Anybody who's ever done cosplay can tell you that spandex and leather are very difficult to move it, so let's squash the argument of purpose right there. Even if catsuits were easy to move in, you think any woman would wear a push-up bra and deep v-neck to a fight?

Beyond that, female action heroes even have to fight in a way that'll still be attractive to men. Their fighting styles are almost always focused on flexibility and agility.

Their fight choreography is highly stylized, so that, above all, they'll look sleek, smooth, effortless without being too strong, someone who can hold her own in a fight almost easily--unless the male hero needs to remind us that he's the hero by rescuing her or the mission in some way. Female action heroes have long, lightly curled hair that they'll leave down during fights, because it looks cooler, or maybe just prettier.

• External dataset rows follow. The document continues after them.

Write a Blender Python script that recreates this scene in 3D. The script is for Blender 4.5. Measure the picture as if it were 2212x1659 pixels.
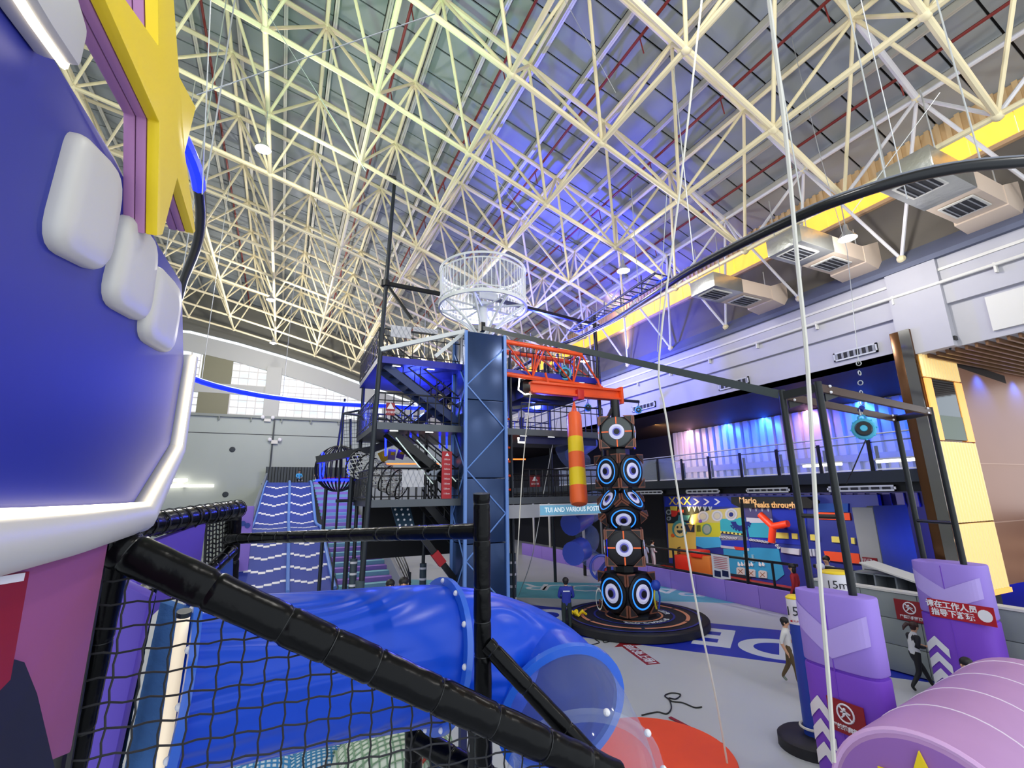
import bpy, bmesh, math, random
import numpy as np
from mathutils import Vector, Matrix, Quaternion

for o in list(bpy.data.objects):
    bpy.data.objects.remove(o, do_unlink=True)
S = bpy.context.scene
COL = S.collection
random.seed(7)

# ------------------------------------------------------------------ camera
FPX, YAW, PITCH, ROLL, EYE = 1030.0, math.radians(25.43), math.radians(13.14), math.radians(-0.96), 4.3
fwd = Vector((math.sin(YAW) * math.cos(PITCH), math.cos(YAW) * math.cos(PITCH), math.sin(PITCH)))
rgt0 = Vector((math.cos(YAW), -math.sin(YAW), 0))
up0 = rgt0.cross(fwd)
RGT = rgt0 * math.cos(ROLL) + up0 * math.sin(ROLL)
UP = up0 * math.cos(ROLL) - rgt0 * math.sin(ROLL)
CAM = Vector((0, 0, EYE))
cd = bpy.data.cameras.new('camera')
cam = bpy.data.objects.new('camera', cd)
COL.objects.link(cam)
cam.matrix_world = Matrix.Translation(CAM) @ Matrix((RGT, UP, -fwd)).transposed().to_4x4()
cd.sensor_width = 36.0
cd.lens = 36.0 * FPX / 2212.0
cd.clip_start = 0.05
cd.clip_end = 400
S.camera = cam

# ------------------------------------------------------------------ world, exposure, lamps
w = bpy.data.worlds.new('sky')
S.world = w
w.use_nodes = True
bg = w.node_tree.nodes['Background']
bg.inputs[0].default_value = (0.86, 0.93, 1.0, 1)
bg.inputs[1].default_value = 1.4
S.view_settings.view_transform = 'Standard'
S.view_settings.look = 'None'
S.view_settings.gamma = 1
S.view_settings.use_curve_mapping = False
S.view_settings.exposure = 0.2
S.cycles.max_bounces = 6
S.cycles.diffuse_bounces = 3
S.cycles.glossy_bounces = 3
S.cycles.transparent_max_bounces = 12
S.cycles.sample_clamp_indirect = 4.0
S.cycles.use_denoising = True
S.cycles.caustics_reflective = False
S.cycles.caustics_refractive = False


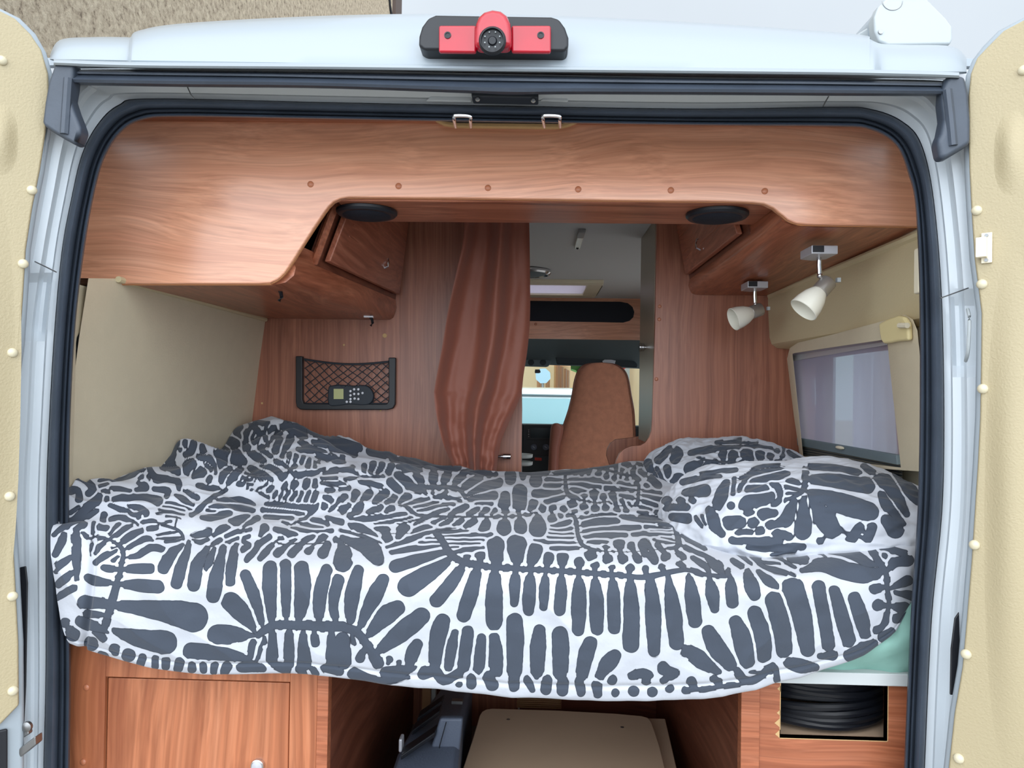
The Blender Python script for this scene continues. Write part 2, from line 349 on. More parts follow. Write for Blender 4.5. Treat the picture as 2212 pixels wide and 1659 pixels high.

There are exceptions to these tropes, of course, and they prove that any sort of reasoning behind overly sexualized female action heroes has no basis. Think of Furiosa, who was the most skilled, savage fighter in "Mad Max: Fury Road." She got dirty, oily, bloody, bruised, and in her fight scenes, she actually looked like she was fighting for her life.

"Mad Max: Fury Road" grossed $378,858,340 worldwide, received a 97% "Fresh" rating on Rotten Tomatoes, and was nominated for ten Academy Awards, winning six. Other less-sexualized female action heroes include Katniss Everdeen and Rita Vrataski ("Edge of Tomorrow"), although these characters are still played by conventionally attractive women (and Katniss was whitewashed).

Hollywood, enough is enough. Women comprise 52% of moviegoers, and we're sick of watching action movies where you treat the female characters like their main purpose is to be looked at.

Sincerely,

One of many action-movie fans who believes that women are people.